Giant touts the tale of the tapes

December 03, 1992|By Michael Dresser | Michael Dresser,Staff Writer

Giant Food Inc. hurled a ripe apple at Safeway Inc. yesterday, running full-page ads in Baltimore and Washington newspapers implying that its rival's program to assist schools is far less generous than Giant's.

The unusually pointed ads, which ran in The Sun, The Evening Sun and the Washington Post, asserted that Giant's popular "Apples for the Students" program "gives schools the most for their efforts" to collect register tapes that can be turned in for computers and other education equipment.

The ads listed six cases in which Landover-based Giant said it would provide IBM computer equipment to schools on much more liberal terms than Safeway does.

For example, Giant said it would donate an IBM PS/2 Model 40 with an 80-megabyte hard drive to a school that collects $141,000 in register tape receipts. It said Safeway requires $324,000 in cash register tapes for the same piece of equip

ment.

Larry Johnson, public affairs manager for Safeway's Landover-based Eastern Division, said that if it turns out Giant's register tape price is lower, Safeway would react just as if a competitor advertised a lower price on green beans.

"We're prepared to match anybody's price that's out there -- on IBM or Apple," he said, adding that the ad was the first he has seen in which one grocery chain uses comparison advertising against another in connection with a charitable campaign.

"I'm a little bit surprised that they've gone to that extent," Mr. Johnson said. "It's a marketing tool, and that's what they're using it as."

Terry Gans, Giant's vice president for advertising and sales promotion, said yesterday that he was disappointed that the ad was interpreted as a shot at Safeway's generosity.

"We're not trying to shame them or embarrass them or pick a fight with them," Mr. Gans said. "What Safeway does is up to Safeway."

Mr. Gans said the main reason for the ads was "to motivate the schools" to make full use of Giant's program.
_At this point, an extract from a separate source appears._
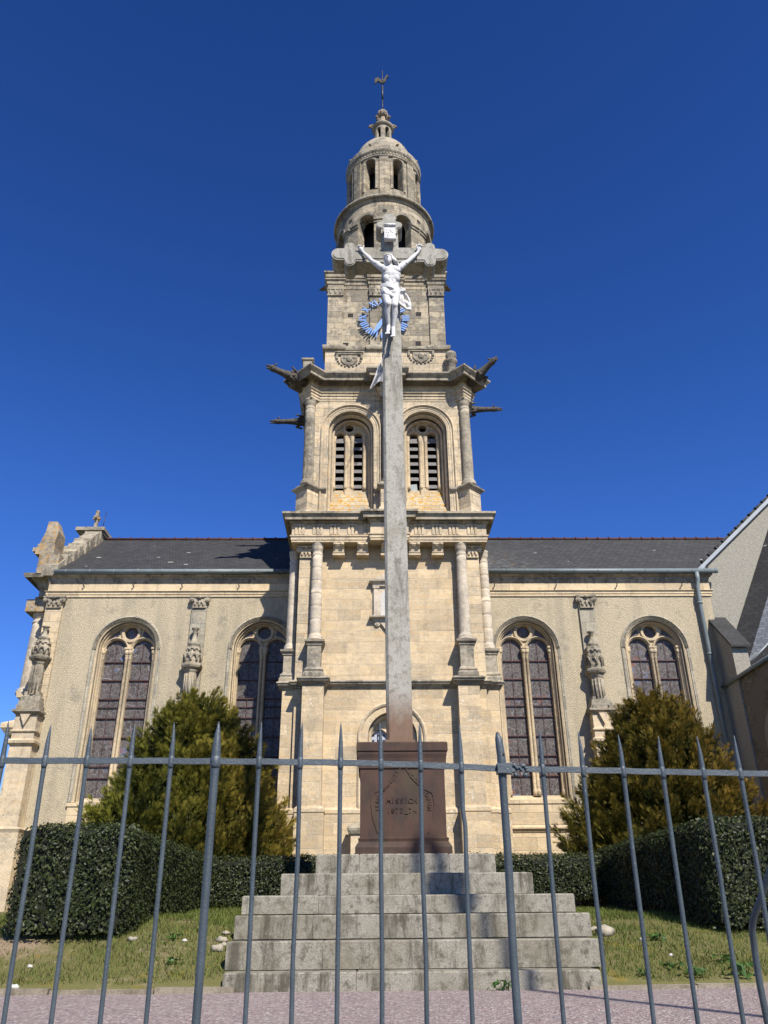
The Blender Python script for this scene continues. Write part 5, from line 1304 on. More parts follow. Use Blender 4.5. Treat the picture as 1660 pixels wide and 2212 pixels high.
o = mb.build('kerb', M['kerb']); o['kind'] = 'structure'
wallr = empty('retaining_wall', (0, 2.5, -.85), 'low stone retaining wall carrying the iron railing', 'wall')
mb = MB(); mb.box(-14, 14, 2.36, 2.7, -.86, .0); mb.build('wall_body', M['rubble'], wallr)
mb = MB(); mb.box(-14, 14, 2.32, 2.74, .002, .09); mb.build('coping', M['granite_step'], wallr)

# ------------------------------------------------------------------ stepped base of the cross
steps = empty('stepped_base', (WX(875, 2140, 11.5), 12.5, 0), 'six tier grey granite stepped base beneath the tall cross', 'steps')
SY = [10.65, 11.06, 11.47, 11.88, 12.33, 12.78]
SP = [(482, 1298, 2100), (490, 1293, 2031), (508, 1275, 1975), (524, 1241, 1933), (608, 1151, 1886), (683, 1070, 1845)]
zprev = -.1; STZ = []
for k, ((a, b, yt), Y) in enumerate(zip(SP, SY)):
    x0, x1, z1 = WX(a, yt, Y), WX(b, yt, Y), WZ(yt, Y, 870); STZ.append(z1)
    yb_ = 16.6 - .42 * k if k > 2 else 17.0
    cuts = sorted([x0, x1] + [x0 + (x1 - x0) * random.Random(k * 7 + j).uniform(.2 + .3 * j, .38 + .3 * j) for j in range(1)])
    if k == 5: cuts = [x0, WX(777, yt, Y), WX(970, yt, Y), x1]
    mb = MB()
    for j, (c0, c1) in enumerate(zip(cuts[:-1], cuts[1:])):
        r = random.Random(k * 31 + j); dy = r.uniform(-.006, .006); dz = r.uniform(-.004, .004); b_ = .016
        X0, X1, Y0, Z1 = c0 + .002, c1 - .002, Y + dy, z1 + dz
        zl = zprev + (.011 if k else -.03); mb.box(X0 + .03, X1 - .03, Y0 + .05, yb_ - .05, zprev - .03, zl - .002)
        mb.add([(X0, Y0, zl), (X1, Y0, zl), (X1, Y0, Z1 - b_), (X0, Y0, Z1 - b_), (X1 - b_, Y0 + b_, Z1), (X0 + b_, Y0 + b_, Z1), (X1 - b_, yb_, Z1), (X0 + b_, yb_, Z1), (X1, yb_, zl), (X0, yb_, zl), (X1, yb_, Z1 - b_), (X0, yb_, Z1 - b_)],
               [(0, 1, 2, 3), (3, 2, 4, 5), (5, 4, 6, 7), (1, 8, 10, 2), (2, 10, 6, 4), (9, 0, 3, 11), (11, 3, 5, 7), (8, 9, 11, 10), (10, 11, 7, 6), (1, 0, 9, 8)])
    mb.build('step', M['granite_step'], steps)
    zprev = z1
print('steps', STZ)

# ------------------------------------------------------------------ the tall cross
Ys = 13.28
cross = empty('wayside_cross', (WX(870, 1845, 13.4), 13.4, STZ[-1]), 'very tall grey granite cross on a rusty iron pedestal before the church', 'cross')
M['granite_cross'] = mk_granite('granite of the cross', (.23, .22, .19), (.43, .415, .36), .6, rust=(WZ(1570, Ys), WZ(1480, Ys)))
Yp = 12.93
pz0, pz1 = STZ[-1] - .01, WZ(1605, Yp - .07, 870)
pcx = WX(870.5, 1720, Yp); ph = hoff(779, 963, 1720, Yp); pcap = hoff(769.5, 967, 1612, Yp - .08); pbase = hoff(767, 978, 1840, Yp - .08)
pyc = Yp + ph
def sqpath(cx, cy, h): return [(cx - h, cy + h), (cx - h, cy - h), (cx + h, cy - h), (cx + h, cy + h)]
zk0, zk1 = WZ(1660, Yp, 870), WZ(1622, Yp - .05, 870)
oc, ob = pcap - ph, pbase - ph
mb = MB()
zb_1, zb_2 = WZ(1812, Yp, 870), WZ(1826, Yp - .05, 870)
mb.moulding(sqpath(pcx, pyc, ph), [(-.05, pz0), (ob, pz0), (ob, zb_2 - .03), (ob * .8, zb_2), (ob * .3, zb_2 + .05), (.03, zb_1), (0, zb_1 + .02), (0, zk0 - .01), (.02, zk0), (.02, zk0 + .05), (.035, zk0 + .06), (.03, zk0 + .09), (oc * .55, zk0 + .15), (oc * .72, zk1 - .05), (oc * .72, zk1 - .02), (oc, zk1), (oc, pz1), (oc - .02, pz1 + .02), (-ph * .4, pz1 + .07), (-ph * .97, pz1 + .075)], True)
ped = mb.build('pedestal', M['rust'], cross)
# raised shield and lettering on the pedestal
yf = Yp
mb = MB()
sh = [(870, 1652), (880, 1664), (893, 1684), (912, 1701), (934, 1713), (937, 1720), (940, 1740), (936, 1768), (926, 1800)]
def strip(pts, w=.011, t=.012):
    for (a, b) in zip(pts[:-1], pts[1:]):
        p, q = Vector((a[0], 0, a[1])), Vector((b[0], 0, b[1])); d = (q - p).normalized(); n = Vector((d.z, 0, -d.x)) * w
        c = [p - n, q - n, q + n, p + n]; mb.hexa([(v.x, yf - t, v.z) for v in c], [(v.x, yf + .003, v.z) for v in c])
strip([W(x, y, yf) for x, y in sh]); strip([W(1743 - x, y, yf) for x, y in sh])
mb.build('shield_rim', M['rust'], ped)
def glyphs(text, name, place, size):
    """letters as cast relief; place(k) gives centre px, turn"""
    vs = MB()
    for k, ch in enumerate(text):
        if ch == ' ': continue
        cu = bpy.data.curves.new('t', 'FONT'); cu.body = ch; cu.size = size; cu.extrude = .0095; cu.align_x = 'CENTER'; cu.offset = .003
        ob_ = bpy.data.objects.new('t', cu); COL.objects.link(ob_)
        me = bpy.data.meshes.new_from_object(ob_.evaluated_get(bpy.context.evaluated_depsgraph_get()))
        (px, py), rot = place(k); x, z = W(px, py, yf); c, s_ = math.cos(rot), math.sin(rot)
        P = []
        for v in me.vertices:
            u, w = v.co.x, v.co.y - size * .35
            P.append((x + u * c - w * s_, yf - v.co.z - .0015 * (k % 3), z + u * s_ + w * c))
        vs.add(P, [tuple(p.vertices) for p in me.polygons])
        bpy.data.objects.remove(ob_); bpy.data.curves.remove(cu); bpy.data.meshes.remove(me)
    return vs.build(name, M['rust'], ped)
glyphs('MISSION', 'letters', lambda k: ((840 + k * 9.6, 1729.5), 0), .105)
glyphs('1873_74', 'letters', lambda k: ((840 + k * 9.6, 1751), 0), .105)
lp = [(817, 1754), (815, 1744), (816, 1733), (819, 1721), (825, 1711), (832, 1703), (839, 1695), (846, 1687), (852, 1679), (857, 1671), (861, 1663), (865, 1655)]
rp_ = [(877, 1655), (881, 1663), (886, 1671), (892, 1679), (899, 1686), (906, 1694), (913, 1701), (920, 1710), (925, 1720), (928, 1730), (929, 1741), (928, 1752)]
def along(pts, n):
    L = [0]
    for a, b in zip(pts[:-1], pts[1:]): L.append(L[-1] + math.dist(a, b))
    def f(k):
        s = L[-1] * (k + .5) / n
        for i in range(len(pts) - 1):
            if s <= L[i + 1]:
                t = (s - L[i]) / (L[i + 1] - L[i]); a, b = pts[i], pts[i + 1]
                return (a[0] + (b[0] - a[0]) * t, a[1] + (b[1] - a[1]) * t), math.atan2(-(b[1] - a[1]), b[0] - a[0])
    return f
glyphs('JESU MAGISTER', 'letters', along(lp, 13), .074)
glyphs('APOSTOLORUM', 'letters', along(rp_, 11), .078)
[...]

He said the participation rate was about 20 percent in the Baltimore area during the last campaign and about 33 percent in Washington.

Typically, the schools get register tapes by organizing students to collect tapes from their parents and other shoppers, but there is a wide difference in the response rate at various schools.

"It bothers us to the extent that some schools have missed that there is something they could do to help themselves," he said.

At the same time, Mr. Gans said, the ad was making the point that schools can get more for their efforts through the Giant program. "The comparison's there with Safeway because that happens to be reality," he said.

Mr. Johnson at Safeway suggested that Giant's comparisons might not be exactly apples to apples, or in this case IBMs.

"I find it hard to believe that the figures they use are inclusive of the various equipment and accessories that go with the unit," he said.

Mr. Johnson cited the first item listed in the ad, an IBM PS/2 Model 25-286 that Giant said it would provide for $167,000 in register tapes compared with $240,480 at Safeway. Safeway's package includes the microprocessor, 44-megabyte disk drive, 1-megabyte random-access memory, 30-megabyte hard drive, color monitor, keyboard, mouse and DOS 5.0 operating software.

Mr. Johnson said Safeway officials had not decided yet whether to reply to Giant with an advertisement of its own.

Giant officials said their company's package includes the same things and provided copies of the two companies' offerings that appeared to back up their claims.

Jeff Metzger, publisher of the Columbia-based trade publication Food World, said he was not surprised that Giant would run such an ad, even though it has not used direct-comparison advertising in more than a year.

"The recurring theme of their ads is 'We've Got More,' " Mr. Metzger said. "This is just an extension of that theme -- that they've got more beef than anyone else."

Mr. Metzger said he accepted that Giant wants to increase the use of the program, but he was skeptical of Giant's claim that the ad was not a shot at Safeway.

"They want to say they have an edge on Safeway and they want to show it in the most black and white terms," Mr. Metzger said. "Once you mention Safeway, you're pitting yourself against it."

Giant is the dominant grocery chain in the Baltimore-Washington area, holding a 39.36 percent share of the combined market, according to Food World. Safeway is second, with 18.69 percent, but its share in Baltimore is only 5.8 percent, according to the publication.

In achieving top ranking, Giant has won a reputation as a company that battles fiercely for market share, even at the cost of short-term profits.

"They defend their turf as well as anybody," Mr. Metzger said. "They can play offense and they can play defense."